Join the club, it's a right slog.

These are problems that basically require more resources, more procedures, or simply better management.  They're not heavy structural issues that will defeat the finest minds in the business, they're part of what it is to have responsibility for documentation.  So there are problems like these, and then there are problems.  This article is about the latter - the hard problems of documentation.


What is a "hard problem" in this context?  Well, there's no maths involved, which rules out NP-Hard problems (if that doesn't ring any kind of bell with you, don't click the link.  Life's too short.
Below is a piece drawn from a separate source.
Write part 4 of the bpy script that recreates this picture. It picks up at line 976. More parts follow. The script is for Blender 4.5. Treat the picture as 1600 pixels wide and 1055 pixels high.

Literally.), and we're not at the level of the hard problem of consciousness, so you don't need to start reading Descartes.  Our problems are somewhat less studied than these big beasts, but they have proven to be no less intractable for our profession.  In short, they are the big, structural, strategic problems that cannot be solved by one person or one team, and they are:

1 - How to objectively measure documentation output.
2 - How to document the Internet of Things, especially the ever growing number of integration points.
3 - The lack of standardised writing certifications.
4 - An industry culture that assumes a documentation cost rather than a documentation value.

Each of these 4 problems has one thing in common: The requirement for a recognised, standardised global model that allows people to track and measure success (or failure).  I said that there was no maths involved, but that may have been slightly presumptuous; measurement by definition involves some form of maths, and perhaps there lies the rub.  Documentation is seen as an inherently qualitative activity and as such most people think that it can't be measured.  If you can't measure something, you can't compare it to other things, even of the same type.  If you can't compare it, you can't do any quantitative analysis on it.  If you can't do any quantitative analysis on it, you can't put a standardised value on it.  If you can't put a value on something, it's a cost.

There are possible solutions to all 4 of these problems, but any viable solution requires a recognition within the industry that solution x is the correct answer to problem y.  For example, there are some good providers of technical writing training, but there is no definitive qualification which says "This person is a competent technical writer".  We need the technical writing equivalent of "Certified Scrum Developer", "Microsoft Certified System Engineer", "Project Management Professional", and so on, qualifications that everyone recognises and which enable recruiters to sort the wheat from the chaff.  Otherwise we are like the world of boxing, where there are 7 or more "World Champions" in every weight division and no-one is really sure who is good, and who's just had good management. 

Similarly, being able to apply some agreed forms of measurement to documentation would enable a meaningful comparison between the work of different writers, or the output for different products, or between different companies.  Critically, it would also allow a clear understanding of the strengths and weaknesses of the documentation so that improvements can be identified and prioritised appropriately. 

I'm not suggesting that this can't be done, but there is no globally recognised, objective measurement system.  This is a close sibling of the problem we face when understanding how to document the Internet of Things and the functionally limitless number of integration points.  A good example of a question within this space would be "Which side do we document from, and do we need to document from both sides?", i.e. where product A can be integrated with product B and vice versa, do we document the integration from the perspective of product A or from product B, and should we document from both sides?  Having a variable, mix-and-match approach to this kind of question only sows seeds of confusion that sprout into feelings of annoyance with inconsistent or apparently incomplete documentation.

It is only when we have answers to these hard problems that we can properly call for a cultural shift towards one that sees the value rather than the cost of what we do.  Any individual can make the effort to change the culture of their current organisation, and they might well succeed, but as long as documentation lacks agreed quantitative metrics and methods, the default attitude of many decision-makers will remain as one that sees documentation as nothing but a cost.

I don't know what the answers to these questions are, although I have some thoughts that I'll share in future posts.  But I do know that the answers that we agree on as a profession will have long-lasting ramifications for all of us.